The loss and loss adjustment ratio was 61.2% in Q3 2016, up from 55.2% in Q3 2015.

For the first nine months of the year, Travelers had a combined ratio of 92.8% this year, up 3.9 points from 88.9% in 2015. Also in the first nine months, the loss and loss adjustment ratio was 61.2% this year, up from 57.2% in 2015.

Travelers reported net income of $716 million on revenue of $6.96 billion in the most recent quarter, compared to net income of $928 million revenue of $7.8 billion in the same period of 2015.

For the first nine months of this year, Travelers reported net income of $2.071 billion on revenue of $20.43 billion, compared to net income of $2.573 billion on revenue of $20.14 billion in the first nine months of last year.

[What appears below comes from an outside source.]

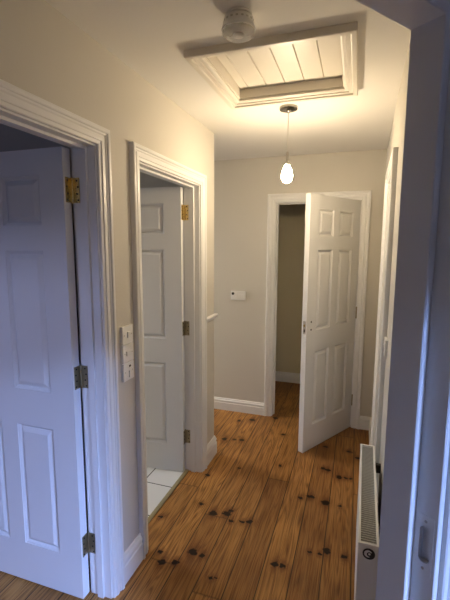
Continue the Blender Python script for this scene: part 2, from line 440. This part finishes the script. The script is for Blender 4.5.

During the latest quarter, Travelers reported premiums of $3.692 billion in business and international insurance,

$529 million in bond and specialty insurance and $1.988 billion personal insurance. Within personal insurance, Travelers reported premiums of $1.026 billion auto and $962 million homeowners and other.

The international segment provides, among other things, personal lines and small commercial insurance in Canada through The Dominion of Canada General Insurance Company, which the Travelers acquired in 2013, the firm said earlier this year in its annual report for 2015. Travelers also writes marine, property and aviation (among others) through Lloyd’s Syndicate 5000, for which Travelers provides 100% of the capital.

Company-wide, net investment income dropped to $582 million in the most recent quarter from $614 million in Q3 2015.

“While returns from our high-quality fixed income portfolio declined in line with our expectations due to the continued low interest rate environment, returns from our non-fixed income portfolio improved from recent quarters and were comparable to the prior year quarter,” stated Alan Schnitzer, chief executive officer of Travelers, in a release.